Sex, snobbery and secret agents combined in the person of James Bond, who became a household name during this interlude between Suez and Profumo, still in literary rather than cinematic form. But the nation was not yet in Bondage to 007. When Dr No appeared in April 1957, a young journalist (my father-to-be) accused Ian Fleming in the New Statesman of glorifying "the sadism of a schoolboy bully, the mechanized, two-dimensional sex-longings of a frustrated adolescent, and the crude snob-cravings of a suburban adult". It was, "without doubt, the nastiest book I have ever read", wrote Paul Johnson — but Dr No was tame compared to what was to come. Two years later, after Roy Jenkins had piloted the Obscene Publications Act through parliament, which put an end to censorship of the printed word (though not on stage), Weidenfeld & Nicolson published Lolita. More than half a century later, we are still unsure how to deal with Nabokov's subject matter: the sexualisation and abuse of children. Are the voyeurs of the internet age more depraved than the literary libertines of the 1950s?
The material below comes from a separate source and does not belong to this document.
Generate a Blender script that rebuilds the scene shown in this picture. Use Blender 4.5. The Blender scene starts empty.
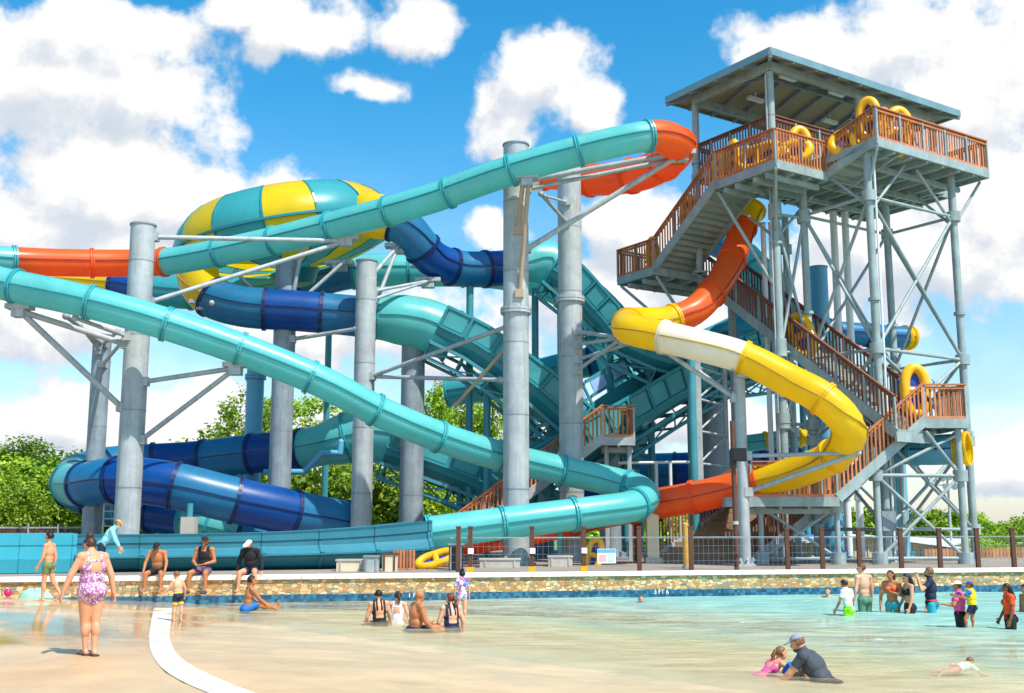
EXPO = 0.7
import bpy, math, random
from mathutils import Vector as V, Matrix, Quaternion, noise as mnoise
R = math.radians
pi = math.pi
random.seed(7)
SC = bpy.context.scene
COL = SC.collection
Z = V((0, 0, 1))

# ------------------------------------------------------------------ camera
F = 1100.0
CX, CY = 512.0, 346.5
HOR = 525.0
PIT = math.atan((HOR - CY) / F)
CAM = V((0, 0, 2.0))
FWD = V((0, math.cos(PIT), math.sin(PIT)))
UPV = V((0, -math.sin(PIT), math.cos(PIT)))
RGT = V((1, 0, 0))

def ray(px, py):
    return FWD + RGT * ((px - CX) / F) + UPV * ((CY - py) / F)
def P(px, py, d):
    r = ray(px, py)
    return CAM + r * (d / r.y)
def G(px, py, z=0.0):
    r = ray(px, py)
    return CAM + r * ((z - CAM.z) / r.z)
def proj(p):
    q = p - CAM
    c = q.dot(FWD)
    return CX + F * q.dot(RGT) / c, CY - F * q.dot(UPV) / c
def along(p, d, px):
    # the t at which p + t*d is seen at pixel column px
    k = (px - CX) / F
    n = RGT - FWD * k
    return -(p - CAM).dot(n) / d.dot(n)
def zat(p, py):
    # the height at plan position p that is seen at pixel row py
    k = (CY - py) / F
    n = UPV - FWD * k
    q = V((p.x, p.y, 0)) - CAM
    return -q.dot(n) / n.z

cam = bpy.data.cameras.new('camera')
cam.sensor_width = 36.0
cam.lens = 36.0 * F / 1024.0
cam.clip_start = 0.1
cam.clip_end = 20000
co = bpy.data.objects.new('camera', cam)
COL.objects.link(co)
co.location = CAM
co.rotation_euler = (pi / 2 + PIT, 0, 0)
SC.camera = co

# ------------------------------------------------------------------ objects
ORG = {}
def tag(o, label=None, cat=None, group=None, kind=None):
    if label: o['label'] = label
    if cat: o['category'] = cat
    if group: o['group'] = group
    if kind: o['kind'] = kind
    return o
def thing(name, label, cat, loc=(0, 0, 0), group=None, rotz=0.0):
    o = bpy.data.objects.new(name, None)
    COL.objects.link(o)
    o.location = loc
    o.rotation_euler = (0, 0, rotz)
    o.empty_display_size = 0.3
    ORG[o.name] = V(loc) if not rotz else None
    return tag(o, label, cat, group)
def children(o):
    return [c for c in bpy.data.objects if c.parent == o]
def copy_tree(o, parent=None):
    kids = children(o)
    c = o.copy()
    COL.objects.link(c)
    if parent: c.parent = parent
    for k in kids: copy_tree(k, c)
    return c

class MB:
    def __init__(s):
        s.v = []; s.f = []; s.m = []; s.s = []
    def add(s, vs, fs, mat=0, smooth=False):
        b = len(s.v)
        s.v.extend(tuple(x) for x in vs)
        for f in fs:
            s.f.append(tuple(i + b for i in f)); s.m.append(mat); s.s.append(smooth)
        return s
    def box(s, c, size, ax=None, mat=0):
        c = V(c); hx, hy, hz = size[0] / 2, size[1] / 2, size[2] / 2
        X, Y, W = ax or (V((1, 0, 0)), V((0, 1, 0)), Z)
        vs = [c + X * (i * hx) + Y * (j * hy) + W * (k * hz) for k in (-1, 1) for j in (-1, 1) for i in (-1, 1)]
        return s.add(vs, [(0, 2, 3, 1), (4, 5, 7, 6), (0, 1, 5, 4), (2, 6, 7, 3), (0, 4, 6, 2), (1, 3, 7, 5)], mat)
    def beam(s, a, b, w, h, up=Z, mat=0, off=0.0):
        a, b = V(a), V(b); t = b - a; L = t.length
        if L < 1e-5: return s
        t /= L; sd = t.cross(up)
        if sd.length < 1e-3: sd = t.cross(V((1, 0, 0)))
        sd.normalize(); u = sd.cross(t)
        return s.box((a + b) / 2 + u * off, (w, L, h), (sd, t, u), mat)
    def pipe(s, a, b, r, n=10, r1=None, mat=0, caps=True):
        a, b = V(a), V(b); t = b - a
        if t.length < 1e-5: return s
        t.normalize(); sd = t.cross(Z)
        if sd.length < 1e-3: sd = V((1, 0, 0))
        sd.normalize(); u = sd.cross(t); r1 = r if r1 is None else r1
        cs = [(math.cos(2 * pi * i / n), math.sin(2 * pi * i / n)) for i in range(n)]
        vs = [a + sd * (c * r) + u * (q * r) for c, q in cs] + [b + sd * (c * r1) + u * (q * r1) for c, q in cs]
        s.add(vs, [(i, i + n, (i + 1) % n + n, (i + 1) % n) for i in range(n)], mat, True)
        if caps:
            s.add(vs[:n], [tuple(range(n))], mat); s.add(vs[n:], [tuple(range(n - 1, -1, -1))], mat)
        return s
    def rings(s, rings, mat=0, smooth=True, closed=True, caps=False):
        n = len(rings[0]); vs = [p for r in rings for p in r]; fs = []
        for k in range(len(rings) - 1):
            for i in range(n if closed else n - 1):
                j = (i + 1) % n
                fs.append((k * n + i, k * n + j, (k + 1) * n + j, (k + 1) * n + i))
        s.add(vs, fs, mat, smooth)
        if caps:
            s.add(rings[0], [tuple(range(n - 1, -1, -1))], mat); s.add(rings[-1], [tuple(range(n))], mat)
        return s
    def lathe(s, prof, n=24, M=None, mat=0, smooth=True):
        rs = []
        for r, z in prof:
            ring = [V((r * math.cos(2 * pi * i / n), r * math.sin(2 * pi * i / n), z)) for i in range(n)]
            rs.append([M @ q for q in ring] if M else ring)
        return s.rings(rs, mat, smooth)
    def ellipsoid(s, c, rad, ax=None, nu=16, nv=10, mat=0):
        c = V(c); X, Y, W = ax or (V((1, 0, 0)), V((0, 1, 0)), Z)
        vs = [c - W * rad[2]]
        for k in range(1, nv):
            a = -pi / 2 + pi * k / nv
            for i in range(nu):
                t = 2 * pi * i / nu
                vs.append(c + X * (rad[0] * math.cos(a) * math.cos(t)) + Y * (rad[1] * math.cos(a) * math.sin(t)) + W * (rad[2] * math.sin(a)))
        vs.append(c + W * rad[2]); fs = []
        for i in range(nu):
            j = (i + 1) % nu
            fs.append((0, 1 + j, 1 + i))
            for k in range(nv - 2):
                a = 1 + k * nu
                fs.append((a + i, a + j, a + nu + j, a + nu + i))
            a = 1 + (nv - 2) * nu
            fs.append((a + i, a + j, len(vs) - 1))
        return s.add(vs, fs, mat, True)
    def capsule(s, a, b, r0, r1, n=14, mat=0):
        a, b = V(a), V(b); t = (b - a)
        L = t.length; t = t / L if L > 1e-6 else V((0, 0, 1))
        sd = t.cross(Z if abs(t.z) < .95 else V((1, 0, 0))).normalized(); u = sd.cross(t)
        rs = []
        for k in range(1, 5):
            q = pi / 2 * k / 5
            rs.append((a - t * (r0 * math.cos(q)), r0 * math.sin(q)))
        rs += [(a, r0), (b, r1)]
        for k in range(1, 5):
            q = pi / 2 * k / 5
            rs.append((b + t * (r1 * math.sin(q)), r1 * math.cos(q)))
        rings = [[c + sd * (r * math.cos(2 * pi * i / n)) + u * (r * math.sin(2 * pi * i / n)) for i in range(n)] for c, r in rs]
        return s.rings(rings, mat, True, True, True)
    def mesh(s, name, mats, org=None):
        me = bpy.data.meshes.new(name)
        vs = s.v if org is None else [(a - org.x, b - org.y, c - org.z) for a, b, c in s.v]
        me.from_pydata(vs, [], s.f)
        for m in (mats if isinstance(mats, (list, tuple)) else [mats]): me.materials.append(m)
        me.polygons.foreach_set('material_index', s.m)
        me.polygons.foreach_set('use_smooth', s.s)
        me.update()
        return me
    def build(s, name, mats, parent=None, label=None):
        root = parent
        while root is not None and root.parent is not None: root = root.parent
        org = ORG.get(root.name) if root is not None else None
        o = bpy.data.objects.new(name, s.mesh(name, mats, org))
        COL.objects.link(o)
        if parent is not None: o.parent = parent
        if label: o['label'] = label
        return o

# ------------------------------------------------------------------ materials
def lin(c):
    return tuple(((x / 12.92) if x <= 0.04045 else ((x + 0.055) / 1.055) ** 2.4) for x in c)
def hexc(h):
    return lin(tuple(int(h[i:i + 2], 16) / 255 for i in (0, 2, 4)))
MAT = {}
def nodemat(name):
    m = bpy.data.materials.new(name); m.use_nodes = True
    nt = m.node_tree
    b = nt.nodes['Principled BSDF']
    MAT[name] = m
    return m, nt, b
def N(nt, typ, **kw):
    n = nt.nodes.new(typ)
    for k, v in kw.items():
        if k.startswith('i_'):
            key = k[2:]
            n.inputs[int(key) if key.isdigit() else key.replace('_', ' ')].default_value = v
        else: setattr(n, k, v)
    return n
def ramp(nt, fac, stops, interp='LINEAR'):
    r = nt.nodes.new('ShaderNodeValToRGB'); r.color_ramp.interpolation = interp
    el = r.color_ramp.elements
    while len(el) < len(stops): el.new(0.5)
    for e, (p, c) in zip(el, stops):
        e.position = p; e.color = (*c, 1) if len(c) == 3 else c
    nt.links.new(fac, r.inputs[0])
    return r.outputs[0]
def coords(nt, kind='Object'):
    return N(nt, 'ShaderNodeTexCoord').outputs[kind]
def plain(name, c, rough=0.5, var=0.12, scale=1.2, metal=0.0, spec=0.5, bump=0.0, coat=0.0, island=0.0, dirt=None, trans=0.0, geo=False, glow=0.0, streak=None):
    """base colour with slight large-scale mottling, optional per-island variation"""
    m, nt, b = nodemat(name)
    co_ = N(nt, 'ShaderNodeNewGeometry').outputs['Position'] if geo else coords(nt)
    nz = N(nt, 'ShaderNodeTexNoise', i_Scale=scale, i_Detail=5.0, i_Roughness=0.6)
    nt.links.new(co_, nz.inputs['Vector'])
    hsv = N(nt, 'ShaderNodeHueSaturation')
    hsv.inputs['Color'].default_value = (*c, 1)
    mr = N(nt, 'ShaderNodeMapRange'); mr.inputs[1].default_value = 0.3; mr.inputs[2].default_value = 0.7
    mr.inputs[3].default_value = 1 - var; mr.inputs[4].default_value = 1 + var
    nt.links.new(nz.outputs[0], mr.inputs[0])
    val = mr.outputs[0]
    if island:
        g = N(nt, 'ShaderNodeNewGeometry')
        m2 = N(nt, 'ShaderNodeMapRange'); m2.inputs[3].default_value = 1 - island; m2.inputs[4].default_value = 1 + island
        nt.links.new(g.outputs['Random Per Island'], m2.inputs[0])
        mu = N(nt, 'ShaderNodeMath', operation='MULTIPLY')
        nt.links.new(val, mu.inputs[0]); nt.links.new(m2.outputs[0], mu.inputs[1]); val = mu.outputs[0]
    nt.links.new(val, hsv.inputs['Value'])
    out = hsv.outputs[0]
    if dirt:
        n2 = N(nt, 'ShaderNodeTexNoise', i_Scale=dirt[1], i_Detail=8.0, i_Roughness=0.7)
        nt.links.new(co_, n2.inputs['Vector'])
        mm = N(nt, 'ShaderNodeMapRange'); mm.inputs[1].default_value = dirt[2]; mm.inputs[2].default_value = dirt[2] + .18
        mm.inputs[4].default_value = dirt[3]
        nt.links.new(n2.outputs[0], mm.inputs[0])
        mx = N(nt, 'ShaderNodeMix', data_type='RGBA'); mx.inputs[7].default_value = (*dirt[0], 1)
        nt.links.new(mm.outputs[0], mx.inputs[0]); nt.links.new(out, mx.inputs[6]); out = mx.outputs[2]
    if streak:
        ms_ = N(nt, 'ShaderNodeMapping'); ms_.inputs['Scale'].default_value = (3.5, 3.5, 0.22); nt.links.new(co_, ms_.inputs[0])
        n5 = N(nt, 'ShaderNodeTexNoise', i_Scale=1.4, i_Detail=6.0, i_Roughness=0.65); nt.links.new(ms_.outputs[0], n5.inputs['Vector'])
        m5 = N(nt, 'ShaderNodeMapRange'); m5.inputs[1].default_value = 0.52; m5.inputs[2].default_value = 0.72; m5.inputs[4].default_value = 0.7; nt.links.new(n5.outputs[0], m5.inputs[0])
        x5 = N(nt, 'ShaderNodeMix', data_type='RGBA'); x5.inputs[7].default_value = (*streak, 1); nt.links.new(m5.outputs[0], x5.inputs[0]); nt.links.new(out, x5.inputs[6]); out = x5.outputs[2]
    nt.links.new(out, b.inputs['Base Color'])
    mr3 = N(nt, 'ShaderNodeMapRange'); mr3.inputs[1].default_value = 0.3; mr3.inputs[2].default_value = 0.7
    mr3.inputs[3].default_value = max(0.02, rough * .8); mr3.inputs[4].default_value = min(1, rough * 1.25)
    nt.links.new(nz.outputs[0], mr3.inputs[0]); nt.links.new(mr3.outputs[0], b.inputs['Roughness'])
    b.inputs['Metallic'].default_value = metal
    b.inputs['Specular IOR Level'].default_value = spec
    b.inputs['Coat Weight'].default_value = coat
    b.inputs['Coat Roughness'].default_value = 0.08
    if trans:
        b.inputs['Subsurface Weight'].default_value = trans
        b.inputs['Subsurface Radius'].default_value = (0.2, 0.2, 0.2)
    if glow:
        tb = N(nt, 'ShaderNodeBsdfTranslucent'); nt.links.new(out, tb.inputs[0]); xs = nt.nodes.new('ShaderNodeMixShader'); xs.inputs[0].default_value = glow
        nt.links.new(b.outputs[0], xs.inputs[1]); nt.links.new(tb.outputs[0], xs.inputs[2]); nt.links.new(xs.outputs[0], nt.nodes['Material Output'].inputs[0])
    if bump:
        bp = N(nt, 'ShaderNodeBump', i_Strength=bump, i_Distance=0.02)
        n4 = N(nt, 'ShaderNodeTexNoise', i_Scale=scale * 18, i_Detail=4.0)
        nt.links.new(co_, n4.inputs['Vector']); nt.links.new(n4.outputs[0], bp.inputs['Height'])
        nt.links.new(bp.outputs[0], b.inputs['Normal'])
    return m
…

Kynaston's montage technique, which creates a palimpsest of private and public sources, is once again deployed to great effect in this, the fifth in a remarkable sequence of volumes that will eventually cover the period from 1945 to 1979. It is, of course, indebted to the television documentary, a genre which was also born in these years. The author disguises his own, much more liberal views behind those of his chosen witnesses, but they do surface occasionally — as when he concludes from his account of Wolfenden that, despite signs of the "Victorian permafrost starting to melt . . . for the moment this remained a right little, tight little island".
What Kynaston seldom or never does is to make value judgments about the cultural or moral quality of the society he is describing, let alone to compare it to our own. The "affluent society" was still emerging from rationing and inclined to go overboard in its eagerness for "mod cons". However, as a child born in 1957 I was pleased to discover that creature comforts did not displace a selfless concern for and delight in new life. That year Panorama was already showing natural childbirth through relaxation, with a clip from a film by Dr Grantly Dick-Read, whose work inspired the Natural Childbirth Association, later National Childbirth Trust. The programme was denounced by tabloids as "REVOLTING" but it reminded me of the recent TV drama series Call the Midwife, based on memoirs and set in the East End of the late Fifties, which revealed another world — a world of poor, sometimes very poor, women at their most vulnerable, coping with childbirth. The solicitude of the midwives for their mothers and babies was real and unconditional. This was a society still culturally homogenous enough to care about its weaker members, with a welfare state still based on the contributory principle and still suspicious of wartime controls. Not everything about the Fifties was repressive or illiberal — it was also a time of great generosity of spirit. As Larkin wrote at the time: "What will survive of us is love."